Статус документа: окончательная бумажка или отчужденное свидетельство? - [19]
Итак, что вообще позволяет считать желательным введение в оборот самого термина «политический документ»? Хотя бы то, что политический процесс в одном из своих фактуальных измерений может быть увиден (в том числе увиден буквально, даже, если угодно, пощупан) как производство документов — хоть в нерефлексивном, обыденном значении этого слова, хоть в официальном, недалеко, впрочем, ушедшем от обыденного (как гласил до недавнего времени Федеральный закон от 29 декабря 1994 г. № 78-ФЗ «О библиотечном деле», «документ — материальный объект с зафиксированной на нем информацией в виде текста, звукозаписи или изображения, предназначенный для передачи во времени и пространстве в целях хранения и общественного использования»[106]). Разумеется, это только один из возможных ракурсов — в других измерениях политика предстает как разговоры между людьми (и tête-à-tête, и с применением всякого рода звукоусиливающих и ретранслирующих устройств), как лабиринт финансовых трансакций, как разного рода и разной степени легитимности насильственные действия, как бесконечное разыгрывание перетекающих друг в друга «сценариев власти» (выражение Ричарда Уортмана) и т. д. Измерения политики, то есть «авторитетного распределения ценностей»[107] (а при расширительном толковании хрестоматийной истоновской формулы — вообще любых материальных и нематериальных ресурсов), переплетаются, они взаимно комплементарны, и ни одно из них не обладает по отношению к другим однозначно выраженной причиняющей силой. Но исследовательская стратегия, которую можно метафорически обозначить как «спектральный анализ» политики, допускает сосредоточение на одной из линий спектра — в нашем случае «документной».

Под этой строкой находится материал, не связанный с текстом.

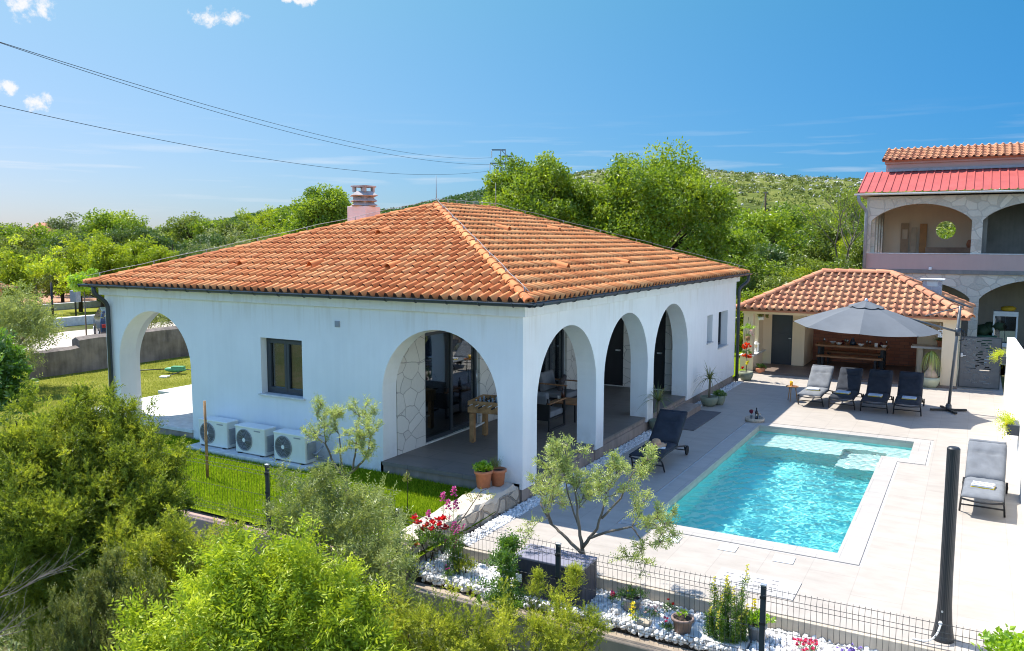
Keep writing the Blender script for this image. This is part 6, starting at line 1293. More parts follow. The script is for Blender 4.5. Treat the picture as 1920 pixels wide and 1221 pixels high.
C_ = np.stack([R5.uniform(-6.5, 4.2, 1500), R5.uniform(-9.2, -3.45, 1500), np.zeros(1500)], 1); C_[:, 2] = [gz(a, b_) + .08 for a, b_ in C_[:, :2]]
V, F, T = clumps(C_, R5.uniform(.08, .24, 1500), 34, .075, .028, R5, .6, (.02, .8), .9, .2, .6); tag(npmesh('undergrowth', V, F, FM['t4'], tint=T), kind='stuff')
# bare dead twigs in the lower left corner
m_ = MB(); rt_ = random.Random(5)
def twig(p, d, L, r, k):
    p = Vector(p); d = Vector(d).normalized(); P = [p]
    for i in range(4): d = (d + Vector((rt_.uniform(-.2, .2), rt_.uniform(-.2, .2), rt_.uniform(-.1, .15)))).normalized(); P.append(P[-1] + d * L / 4)
    m_.tube(P, [r, r * .85, r * .7, r * .5, r * .3], 5)
    if k > 0:
        for i in (1, 2, 3):
            for _ in range(1 + (k > 1)): twig(P[i], d + Vector((rt_.uniform(-.7, .7), rt_.uniform(-.5, .5), rt_.uniform(-.2, .6))), L * .55, r * .55, k - 1)
twig((-1.7, -8.0, .95), (1, .6, .25), .9, .007, 2); twig((-1.75, -8.3, .35), (1, .55, .5), 1.0, .008, 2); twig((-1.8, -8.2, .1), (1, .5, .35), .9, .007, 2); twig((-1.7, -8.1, .6), (.9, .6, .35), .8, .006, 1)
tag(m_.build('dead_branch', M['twig']), 'bare dead grey branches in the lower left corner', 'branch')
# olive trees with visible limbs ---------------------------------
def limb_tree(base, segs, mat, parent):
    m_ = MB()
    for pts, r0, r1 in segs:
        P = [Vector(p) for p in pts]; Q = []
        for i in range(len(P) - 1):
            for k in range(4): t_ = k / 4; Q.append(P[i].lerp(P[i + 1], t_) + Vector((math.sin(i * 3 + k * 2.1), math.cos(i * 2 + k * 1.7), 0)) * r0 * .22)
        Q.append(P[-1]); n = len(Q); m_.tube(Q, [r0 + (r1 - r0) * i / (n - 1) for i in range(n)], 8)
    return m_.build('trunk', M[mat], parent)
def grow_twigs(starts, rng, n, L, gen=2, spread=.8, up=.5):
    """twig polylines from limb ends; returns list of (points)"""
    out_ = []; cur = [(np.array(p), unit(np.array([d]))[0], L) for p, d in starts]
    for g_ in range(gen):
        nx_ = []
        for p, d, l in cur:
            for _ in range(n if g_ else n + 1):
                dd = unit((d + rng.normal(size=3) * spread + np.array([0, 0, up]))[None])[0]; pts = [p]; q = p
                for k in range(3): dd = unit((dd + rng.normal(size=3) * .18)[None])[0]; q = q + dd * l / 3; pts.append(q)
                out_.append(pts); nx_.append((pts[2] if rng.random() < .4 else pts[3], dd, l * .72))
        cur = nx_
    return out_
def olive(name, lab, base, segs, starts, rng, L=.3, n=3, gen=3, per=7, slen=.13, ll=.05, lw=.011, mat='oli2', up=.5, spread=.8, nl=10, rz=0):
    t = thing(name, lab, 'olive tree', base, rz); limb_tree(base, segs, 'bark', t); tw = grow_twigs(starts, rng, n, L, gen, spread, up); m_ = MB()
    for pts in tw: m_.tube([Vector(p) for p in pts], [.006, .005, .004, .002], 4, False)
    m_.build('twigs', M['bark'], t); P = []; Dv = []
    for pts in tw:
        for k in range(per):
            u_ = rng.uniform(.15, 1); i = min(2, int(u_ * 3)); f = u_ * 3 - i; P.append(pts[i] * (1 - f) + pts[i + 1] * f); Dv.append((pts[i + 1] - pts[i]) / np.linalg.norm(pts[i + 1] - pts[i]) + rng.normal(size=3) * .55 + np.array([0, 0, .25]))
    P = np.array(P); Dv = np.array(Dv); V, F, T = sprays(P, Dv, nl, slen, ll, lw, rng, np.clip(.45 + rng.normal(size=len(P)) * .2, .05, .95), 'pinnate')
    npmesh('foliage', V, F, FM[mat], t, np.clip(T, .003, 1)); return t
R6 = np.random.default_rng(21)
olive('olive_tree', 'small olive tree with spreading bare limbs beside the pool deck and covered box', (2.27, -2.42, -.35),
 [([(0, 0, 0), (-.02, .0, .45), (-.06, .02, .75)], .042, .03), ([(-.05, .01, .68), (-.34, -.02, .92), (-.52, 0, 1.02), (-.68, 0, 1.28)], .026, .01), ([(-.06, .02, .75), (-.12, .03, 1.1), (-.16, 0, 1.5)], .028, .01), ([(-.05, .02, .78), (.14, .05, 1.05), (.26, .05, 1.5)], .026, .01), ([(.02, .03, .9), (.3, 0, 1.05), (.62, .05, 1.16), (.8, .0, 1.0)], .02, .008), ([(.2, .05, 1.2), (.45, .1, 1.5), (.55, .1, 1.75)], .016, .007), ([(-.5, 0, 1.02), (-.6, .05, 1.2), (-.5, .1, 1.6)], .012, .006), ([(-.1, .02, 1.0), (-.3, .1, 1.4), (-.36, .05, 1.75)], .014, .006)],
 [((-.68, 0, 1.28), (-.3, 0, 1)), ((-.16, 0, 1.5), (-.1, 0, 1)), ((.26, .05, 1.5), (.2, 0, 1)), ((.8, 0, 1.0), (.7, 0, -.5)), ((.55, .1, 1.75), (.3, 0, .8)), ((-.5, .1, 1.6), (-.2, 0, 1)), ((-.36, .05, 1.75), (-.2, 0, 1)), ((.62, .05, 1.16), (.6, .1, .5)), ((.3, .02, 1.6), (.1, -.4, .8)), ((-.1, 0, 1.3), (0, -.6, .6)), ((.8, 0, 1.2), (.8, 0, .3)), ((-.55, 0, 1.1), (-.6, -.3, .4))], R6, .24, 2, 3, 6, .12, .055, .017, up=.35, spread=.75, nl=8)
olive('olive_tree', 'young forked olive tree standing on the front lawn beside the third air-conditioning unit', (-2.53, -1.55, .04),
 [([(0, 0, 0), (-.03, 0, .25), (-.08, 0, .42)], .042, .034), ([(-.08, 0, .42), (-.3, 0, .62), (-.48, 0, .95), (-.5, 0, 1.25)], .026, .008), ([(-.08, 0, .42), (-.14, 0, .7), (-.2, .03, 1.15)], .024, .008), ([(-.06, 0, .42), (.2, 0, .62), (.42, 0, .85), (.5, .03, 1.2)], .028, .008), ([(.1, 0, .55), (.16, .03, .9), (.25, 0, 1.35)], .02, .007)],
 [((-.5, 0, 1.25), (-.1, 0, 1)), ((-.2, .03, 1.15), (0, 0, 1)), ((.5, .03, 1.2), (.15, 0, 1)), ((.25, 0, 1.35), (.05, 0, 1)), ((-.48, 0, .95), (-.4, 0, .6)), ((.42, 0, .85), (.4, -.2, .6)), ((.3, 0, 1.0), (.2, -.3, .7))], R6, .25, 2, 3, 6, .13, .055, .017, up=.55, spread=.85, nl=8)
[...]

Политические институты, политические акторы, политические наблюдатели плодят всяческие сгустки информации (конечно, не материальные объекты — наивность этой дефиниции образца 1994 года не подлежит ни обсуждению, ни, в общем, осуждению, — а «информационные пакеты», не обязательно фиксируемые на физическом носителе) в колоссальных, подчас пугающих количествах. Эти сгустки действительно являются документами — не только в силу инерции обыденного и официального словоупотребления, но и по своей эксплицитной функции, состоящей в фиксации и удостоверении (документ, пусть не всегда снабженный «шапкой», датой, номером и печатью, должен быть как минимум подписан; впрочем, иногда случающееся отсутствие даже и подписи, как правило, оказывается многозначительной фигурой умолчания) некоторого состояния того или иного фрагмента политической реальности и, возможно, в указании вектора его желательных/нежелательных изменений. Они представляют собой обнаруживаемые средствами вышеупомянутого «спектрального анализа» специфические уплотнения, концентраты политики, артефакты и новообразования, посредством которых она проявляет свое актуальное содержание; точнее, они суть орудия, при помощи которых политические акторы выдвигают и обосновывают свои конкурирующие претензии на право формулировать это содержание.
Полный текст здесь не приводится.